I took a quick look through the CVs of a reasonable subset of faculty who were at Harvard during that time period. Here are their approximate publications per year (modulo any counting errors on my part -- I was scanning quickly). I should note that some faculty list book chapters separately on their CVs, but some do not. If we want to exclude book chapters, some of these numbers would go down, but only slightly.

Caramazza 10.8
*Hauser 13.6
Carey 4.7
Nakayama 5.9
Schacter 14.6
Kosslyn 10.3
Spelke 7.7
Snedeker 1.1
Wegner 2.3
Gilbert 4.0

One thing that pops out is that people doing work involving adult vision (Caramazza, Nakayama, Kosslyn) publish a lot more than developmental folk (Carey, Spelke, Snedeker). The other thing is that publication rates are very high (except for my fabulous advisor, who was not a fast publisher in her early days, but has been picking up speed since 2006, and Wegner, who for some reason in 2000-2002 didn't publish any papers).

What on Earth is going on? I have a couple hypotheses. First, I know the report used weights when calculating composite scores for the rankings, so perhaps 2.5 reflects a weighted number, not an actual number of publications. That would make sense except that nothing I've found in the spreadsheet itself, the description of variables, or the methodology PDF supports that view.

Another possibility is that above I accounted for only about 1/4-1/3 of the faculty. Perhaps I'm over-counting power publishers. Perhaps. But unless the people I left off this list weren't publishing at all, it would be very hard to get an average of 2.5 publications per faculty per year. And I know I excluded some other power publishers (Cavanagh was around then, for instance).

A possible explanation?

The best explanation I can think of is that the report actually is including a bunch of faculty who didn't publish at all. This is further supported by the fact that the report claims that only 78% of Harvard faculty had outside grants, whereas I'm pretty sure all professors in our department -- except perhaps brand new ones who are still on start-up funds -- have (multiple) outside grants.

But there are other faculty in our department who are not professors and do not (typically) do (much) research -- and thus do not publish or have outside grants. Right now our department lists 2 "lecturers" and 4 "college fellows." They're typically on short appointments (I think about 2 years). They're not tenure track, they don't have labs, they don't advise graduate students, and I'm not even sure they have offices. So in terms of ranking a graduate program, they're largely irrelevant. (Which isn't a slight against them -- I know two of the current fellows, and they're awesome folk.)

So of 33 listed faculty this year, 6 are not professors with labs and thus are publishing at much lowered rates (if at all) and don't have outside grants. That puts us in the ballpark of the grant data in the report (82%). I'm not sure if it's enough to explain the discrepancy in publication rates, but it certainly would get us closer.

Again, it is true that the lecturers and fellows are listed as faculty, and the report would be in within its rights to count them ... but not if the report wants to measure the right thing. The report is purporting to measure the quality and quantity of the research put out by the department, so counting non-research faculty is misleading at best.

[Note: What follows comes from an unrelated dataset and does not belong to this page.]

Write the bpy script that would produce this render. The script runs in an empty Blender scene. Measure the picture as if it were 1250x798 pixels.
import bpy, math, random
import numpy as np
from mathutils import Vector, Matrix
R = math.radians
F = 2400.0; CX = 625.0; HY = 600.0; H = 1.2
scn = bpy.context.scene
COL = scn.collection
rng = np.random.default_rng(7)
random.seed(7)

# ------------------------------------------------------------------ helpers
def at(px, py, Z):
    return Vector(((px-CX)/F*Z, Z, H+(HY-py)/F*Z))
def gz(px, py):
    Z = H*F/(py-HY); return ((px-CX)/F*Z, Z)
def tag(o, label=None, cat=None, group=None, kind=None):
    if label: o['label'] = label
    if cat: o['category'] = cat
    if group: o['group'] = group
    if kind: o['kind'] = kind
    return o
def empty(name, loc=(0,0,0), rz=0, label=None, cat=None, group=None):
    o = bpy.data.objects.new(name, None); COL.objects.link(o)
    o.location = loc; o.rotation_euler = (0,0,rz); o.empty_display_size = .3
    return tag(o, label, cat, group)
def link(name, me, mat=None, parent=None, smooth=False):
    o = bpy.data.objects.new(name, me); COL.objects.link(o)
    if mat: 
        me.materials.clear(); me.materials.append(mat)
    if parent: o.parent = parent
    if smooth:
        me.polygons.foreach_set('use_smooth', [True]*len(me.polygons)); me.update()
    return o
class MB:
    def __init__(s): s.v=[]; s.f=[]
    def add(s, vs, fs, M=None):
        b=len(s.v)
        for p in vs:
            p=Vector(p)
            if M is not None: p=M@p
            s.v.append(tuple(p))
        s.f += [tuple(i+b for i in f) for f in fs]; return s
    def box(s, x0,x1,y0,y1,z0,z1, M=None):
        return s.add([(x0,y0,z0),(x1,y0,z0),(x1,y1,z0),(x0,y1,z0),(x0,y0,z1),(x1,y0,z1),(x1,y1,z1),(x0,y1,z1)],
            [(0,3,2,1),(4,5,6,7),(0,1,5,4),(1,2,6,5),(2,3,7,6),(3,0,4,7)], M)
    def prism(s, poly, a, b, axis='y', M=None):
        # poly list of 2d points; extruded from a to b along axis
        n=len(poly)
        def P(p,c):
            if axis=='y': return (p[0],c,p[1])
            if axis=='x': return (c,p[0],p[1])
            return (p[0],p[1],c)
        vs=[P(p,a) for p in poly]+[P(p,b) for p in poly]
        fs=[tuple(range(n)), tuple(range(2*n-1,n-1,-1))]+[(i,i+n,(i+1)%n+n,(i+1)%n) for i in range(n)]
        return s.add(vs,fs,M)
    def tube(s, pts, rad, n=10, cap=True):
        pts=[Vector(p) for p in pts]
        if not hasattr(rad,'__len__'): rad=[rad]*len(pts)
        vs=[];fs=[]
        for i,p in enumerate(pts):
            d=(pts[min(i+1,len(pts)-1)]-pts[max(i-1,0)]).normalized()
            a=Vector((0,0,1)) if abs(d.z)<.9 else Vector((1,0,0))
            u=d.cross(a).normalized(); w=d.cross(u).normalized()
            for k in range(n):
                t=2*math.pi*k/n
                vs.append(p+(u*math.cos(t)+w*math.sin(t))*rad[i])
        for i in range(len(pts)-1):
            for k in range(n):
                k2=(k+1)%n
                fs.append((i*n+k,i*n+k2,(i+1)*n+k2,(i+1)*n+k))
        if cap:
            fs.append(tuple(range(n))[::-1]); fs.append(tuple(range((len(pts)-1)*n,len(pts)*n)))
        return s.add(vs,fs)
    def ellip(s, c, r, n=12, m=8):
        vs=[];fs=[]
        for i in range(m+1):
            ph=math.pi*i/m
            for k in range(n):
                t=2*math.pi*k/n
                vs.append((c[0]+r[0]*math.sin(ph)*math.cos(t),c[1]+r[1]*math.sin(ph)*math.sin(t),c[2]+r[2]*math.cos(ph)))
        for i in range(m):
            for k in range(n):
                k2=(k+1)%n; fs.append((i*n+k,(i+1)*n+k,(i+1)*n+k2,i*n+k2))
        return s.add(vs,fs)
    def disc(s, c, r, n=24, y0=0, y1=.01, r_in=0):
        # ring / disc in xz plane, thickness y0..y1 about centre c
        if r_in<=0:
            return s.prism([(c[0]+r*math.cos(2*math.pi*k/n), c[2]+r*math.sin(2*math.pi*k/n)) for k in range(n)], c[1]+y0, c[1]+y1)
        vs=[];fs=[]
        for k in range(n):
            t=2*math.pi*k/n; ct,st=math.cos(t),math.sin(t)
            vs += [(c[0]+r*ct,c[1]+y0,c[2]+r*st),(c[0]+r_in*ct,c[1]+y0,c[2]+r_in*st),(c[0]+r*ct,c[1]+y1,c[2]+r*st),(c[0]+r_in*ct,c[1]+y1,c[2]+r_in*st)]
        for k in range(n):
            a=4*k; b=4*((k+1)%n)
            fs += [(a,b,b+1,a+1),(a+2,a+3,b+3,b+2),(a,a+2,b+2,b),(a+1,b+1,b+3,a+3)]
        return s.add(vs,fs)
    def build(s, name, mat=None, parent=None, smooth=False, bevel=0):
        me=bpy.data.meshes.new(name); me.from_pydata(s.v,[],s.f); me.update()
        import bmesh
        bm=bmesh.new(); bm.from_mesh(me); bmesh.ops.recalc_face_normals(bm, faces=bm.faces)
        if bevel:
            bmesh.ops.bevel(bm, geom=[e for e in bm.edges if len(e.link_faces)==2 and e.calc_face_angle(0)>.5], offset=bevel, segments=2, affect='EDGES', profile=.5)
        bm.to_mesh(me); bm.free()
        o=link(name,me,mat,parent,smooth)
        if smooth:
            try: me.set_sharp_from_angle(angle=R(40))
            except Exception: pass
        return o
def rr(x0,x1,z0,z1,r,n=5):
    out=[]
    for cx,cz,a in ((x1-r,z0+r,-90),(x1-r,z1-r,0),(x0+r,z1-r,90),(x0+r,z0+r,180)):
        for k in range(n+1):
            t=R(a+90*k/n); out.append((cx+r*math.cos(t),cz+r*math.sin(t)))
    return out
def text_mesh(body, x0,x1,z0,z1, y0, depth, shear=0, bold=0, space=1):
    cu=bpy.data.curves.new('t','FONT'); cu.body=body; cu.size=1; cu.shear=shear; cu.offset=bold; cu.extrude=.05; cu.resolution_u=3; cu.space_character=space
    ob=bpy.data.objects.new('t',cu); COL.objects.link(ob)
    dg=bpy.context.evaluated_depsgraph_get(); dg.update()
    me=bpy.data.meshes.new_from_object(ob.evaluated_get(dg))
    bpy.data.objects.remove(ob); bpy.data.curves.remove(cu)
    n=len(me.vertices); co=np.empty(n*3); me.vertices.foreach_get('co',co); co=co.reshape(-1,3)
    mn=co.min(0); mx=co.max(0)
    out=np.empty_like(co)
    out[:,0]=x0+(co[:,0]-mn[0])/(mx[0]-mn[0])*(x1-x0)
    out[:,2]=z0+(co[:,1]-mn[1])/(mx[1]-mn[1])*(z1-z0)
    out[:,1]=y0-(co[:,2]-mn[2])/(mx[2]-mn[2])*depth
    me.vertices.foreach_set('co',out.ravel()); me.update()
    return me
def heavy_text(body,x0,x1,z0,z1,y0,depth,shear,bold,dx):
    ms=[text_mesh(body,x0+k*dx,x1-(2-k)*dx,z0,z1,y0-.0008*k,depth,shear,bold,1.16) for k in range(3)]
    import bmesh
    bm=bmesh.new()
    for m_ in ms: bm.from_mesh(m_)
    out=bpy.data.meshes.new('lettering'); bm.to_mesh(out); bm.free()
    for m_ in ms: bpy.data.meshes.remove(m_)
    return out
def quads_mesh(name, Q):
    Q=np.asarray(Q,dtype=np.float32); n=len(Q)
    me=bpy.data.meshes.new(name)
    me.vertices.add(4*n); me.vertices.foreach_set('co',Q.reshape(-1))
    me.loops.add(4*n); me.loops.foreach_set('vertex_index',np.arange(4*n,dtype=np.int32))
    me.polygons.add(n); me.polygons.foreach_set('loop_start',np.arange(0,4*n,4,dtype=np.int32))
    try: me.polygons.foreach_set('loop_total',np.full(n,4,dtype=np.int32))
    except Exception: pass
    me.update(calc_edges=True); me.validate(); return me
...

Between this post and the last, I've found some serious problems in the National Academies' graduate school rankings report. Several of the easiest-to-quantify measures they include simply don't pass the smell test. They are either measuring the wrong thing, or they're complete bullshit. Either way, it's a problem.

(Or, as I said before, the numbers given have been transformed in some peculiar, undocumented way. Which I suppose would mean at least they were measuring the right thing, though reporting misleading numbers is still a problem.)
*Before anyone makes any Hauser jokes, he was on the faculty, so he would have been included in the National Academies' report, which is what we're discussing here. In any case, removing him would not drastically change the publications-per-faculty rate.

1 comment:

John Hawks said...

I agree, there's something weird about it. The report says that they counted publications in ISI, but their survey (which I filled out) requested faculty to report those numbers. Were the survey data simply not used? If not, why not?

If ISI, then how were books and book chapters counted versus articles? These aren't obscure topics, anybody who's had to quantify research records has to be able to answer these questions.